TARANTO. “Un posto sicuro”, il film di Francesco Ghiaccio
Lunedì 14 marzo 2016, alle ore 21 al TaTÀ
Una storia che parla di rinascita, di vite che si rimettono in moto e danno un senso al proprio esistere, sullo sfondo di una città che cerca giustizia.
Per la rassegna “Periferie e non solo”, lunedì 14 marzo 2016, alle ore 21 al TaTÀ di Taranto, in via Grazia Deledda ai Tamburi, verrà proiettato il film “Un posto sicuro” di Francesco Ghiaccio (2015, drammatico, Italia, 102′), con Marco D’Amore, Giorgio Colangeli, Matilde Gioli, produzione Indiana Production, La Piccola Società e Rai Cinema, in collaborazione con Sky, distribuito da Parthénos.
Biglietto 5 euro. A seguire incontro con il regista Francesco Ghiaccio e l’attore Marco D’Amore. Info: 099.4707948.
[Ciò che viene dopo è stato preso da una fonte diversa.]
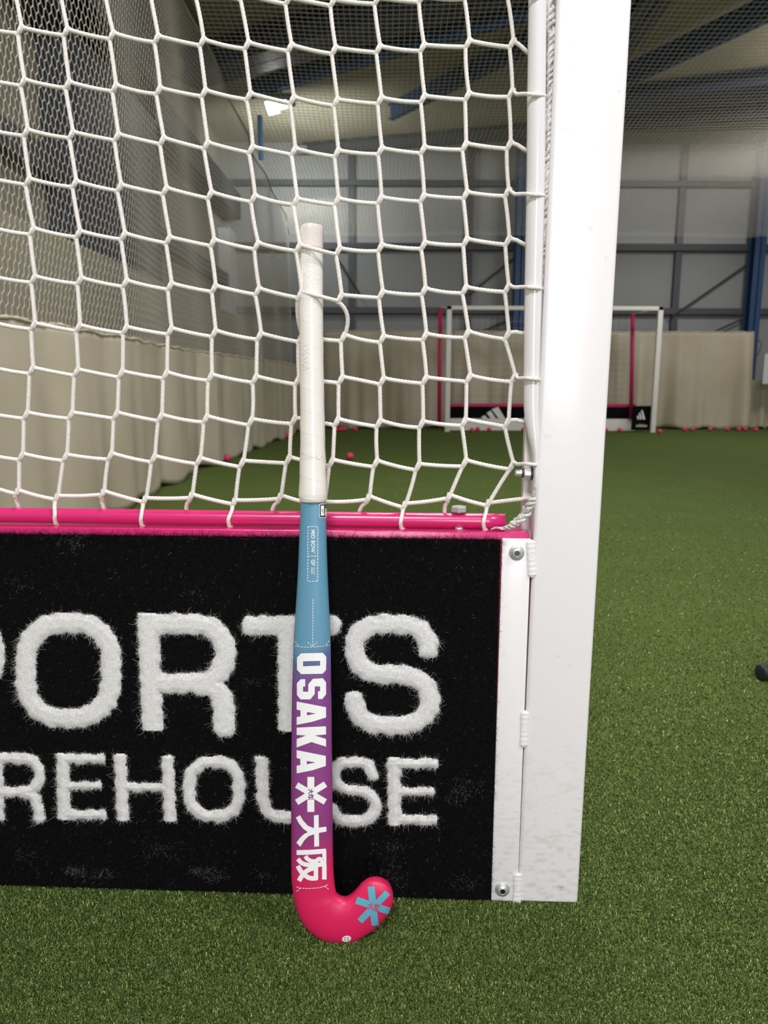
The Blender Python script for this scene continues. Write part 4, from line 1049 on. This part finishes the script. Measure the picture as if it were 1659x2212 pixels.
# size label on the shaft edge
def rbox(x0, x1, y0, y1, r): return rrect(x0, x1, y0, y1, r, 4)[:-1]
fl, tr = tess(rbox(689, 709, 1088, 1118.5, 4)); lab = decal('size_label', fl, tr, M['white'], body, lift=0.0004)
fl, tr = tess(rbox(690.2, 709, 1089.4, 1117, 3.2)); o = decal('label_border', fl, tr, M['ink'], lab, lift=0.0006)
for a_ in ((692.5, 699.2), (700.8, 708)):
    fl, tr = tess(rbox(a_[0], a_[1], 1092, 1114, 0.8)); decal('label_field', fl, tr, M['white'], lab, lift=0.0008)
words('37"', box_down(694, 697.8, 1100, 1108), M['ink'], 0.0010, 0.01, parent=lab)
# round white sticker low on the head
cc = (748.6, 2027.5); fl = [(cc[0] + 9.8 * math.cos(t) + 0.8 * math.sin(t), cc[1] + 6.6 * math.sin(t) - 1.6 * math.cos(t)) for t in np.linspace(0, 6.283, 28, endpoint=False)]
f2, tr = tess(fl); stk = decal('round_sticker', f2, tr, M['white'], body, lift=0.0004, cell=2)
if stk:
    words('3.2', lambda u, v: (cc[0] + 5.5 - 11 * u, cc[1] + 3.2 - 6.5 * (1 - v)), M['grey_ink'], 0.0007, parent=stk, cell=2)
# raised words moulded in the grip tape
words('OSAKA', box_down(653, 668, 745, 800), M['grip'], 0.0005, 0.0, bvh=bvh_grip, name='moulded_word', parent=grip)
words('OSAKA', lambda u, v: (650 + 50 * u, 992 - 16 * v), M['grip'], 0.0005, 0.0, bvh=bvh_grip, name='moulded_word', parent=grip)

# ================================================================== TURF PILE
def turf(P, hmin, hmax, wmin, wmax):
    n = len(P); k = 2; far = np.clip(P[:, 1] / 0.9, 1, 4)
    ang = rng.uniform(0, 2 * math.pi, n); bend = rng.uniform(0.2, 1.2, n); h = rng.uniform(hmin, hmax, n)
    dirv = np.stack([np.cos(ang), np.sin(ang), np.zeros(n)], 1); st = []
    for i in range(k):
        b = np.clip(bend * (0.4 + 1.0 * i), 0, 1.35); st.append((dirv * np.sin(b)[:, None] + np.array([0, 0, 1.]) * np.cos(b)[:, None]) * (h / k)[:, None])
    wa = ang + math.pi / 2 + rng.normal(0, 0.5, n); wd_ = np.stack([np.cos(wa), np.sin(wa), np.zeros(n)], 1)
    V, F, m_ = ribbons(np.column_stack([P, np.zeros(n)]), np.stack(st, 1), rng.uniform(wmin, wmax, n) * far, wd_)
    return V, F, np.repeat(np.clip(rng.beta(1.7, 2.4, n), 0, 1), m_)
def clear(P):
    q = P - P0[:2]; u_ = q @ E1[:2]; v_ = q @ NB[:2]
    return ~((v_ > 0.0) & (v_ < 0.052) & (u_ < uR + 0.001))
def field(n):
    """blades thin out with distance, wider ones farther off"""
    y = 0.62 * (1 - rng.random(n)) ** (-1 / 2.0); k = y < 6.0; y = y[k]
    x = rng.uniform(-0.72, 0.9, len(y)) * y + rng.normal(0, 0.03, len(y))
    P = np.column_stack([x, y]); ok = clear(P) & ((y < 1.03) | (x > 0.0)); return P[ok]
P = field(820000)
V, F, t = turf(P, 0.0030, 0.0060, 0.0010, 0.0017)
tag(mesh_obj('turf_pile', V, F, M['blade'], smooth=False, tint=t), 'short green synthetic grass blades around the near goal', 'artificial grass', kind='stuff')

for _n in list(globals()):      # free the big working arrays
    if isinstance(globals()[_n], np.ndarray) and globals()[_n].nbytes > 1000000: del globals()[_n]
Casale Monferrato, 2011. Eduardo e Luca sono padre e figlio, ma si sono persi da tempo. Una telefonata improvvisa li rimetterà drammaticamente l’uno davanti all’altro, e questa volta, entrambi lo sanno, non avranno una seconda occasione. Intorno a loro si agita l’intera città, in cerca di riscatto alla vigilia della prima grande sentenza sull’amianto.
Il bisogno di dar voce a chi non l’ha mai avuta e l’amore per una ragazza daranno a Luca la forza per rinascere, lottare, raccontare una storia fatta di dolori e gioie quotidiane, di ricordi che tornano per farti del male o salvarti per sempre.
Dalle note di regia: «Appena impari a riconoscere l’amianto ti accorgi che è ovunque, in provincia come nelle grandi città. Era considerato un materiale eccezionale, isolante e indistruttibile, per questo l’hanno chiamato “Eternit”. Invece non è affatto eterno, si sfibra e rilascia nell’aria dei filamenti che respiriamo.
A Casale Monferrato lo sanno bene: tutto era cominciato agli inizi del ’900 quando la fabbrica aveva aperto i battenti e il sogno di un posto sicuro, ben pagato, aveva travolto tutti.
Verso gli inizi degli anni ’70 però tutte quelle morti tra gli operai iniziarono a non sembrare più naturali, poi il disastro iniziò a colpire le mogli degli operai, che lavavano a mano le tute da lavoro sporche d’amianto, e infine i cittadini vittime della polvere liberata dallo stabilimento così a ridosso del centro città. In tutto quasi duemila morti, uno sterminio in una città così piccola: e non è ancora finita, il picco di vittime è drammaticamente previsto per il 2020».
«Quella di “Un posto sicuro” è una storia analoga a tante altre sparse sul nostro territorio, da nord a sud: da Porto Marghera a Gela a Taranto, ci sono tanti luoghi in cui la definizione di “posto sicuro” è una contraddizione in termini: gli operai avevano tutto, dal lavoro al doposcuola per i figli, il cibo gratis, le vacanze e addirittura gli scarti di lavorazione per tirare su muri e cortili.
Il problema è che quel “posto sicuro” lavorativo ha distrutto il posto in cui sono cresciuti loro e i loro figli.
La domanda è: vale la vita o vale il lavoro? È possibile far coincidere le due cose o bisogna soggiacere al ricatto per cui io ti faccio lavorare ma tu devi stare zitto perché tutto quello che succede è inevitabile?
È esattamente ciò che succede a Taranto, c’è stato un compromesso ed è stato quello di accettare il lavoro comunque, nonostante i rischi gravissimi per la salute», annota l’attore Marco D’Amore (il Ciro della serie tv “Gomorra” tratta dal libro di Roberto Saviano).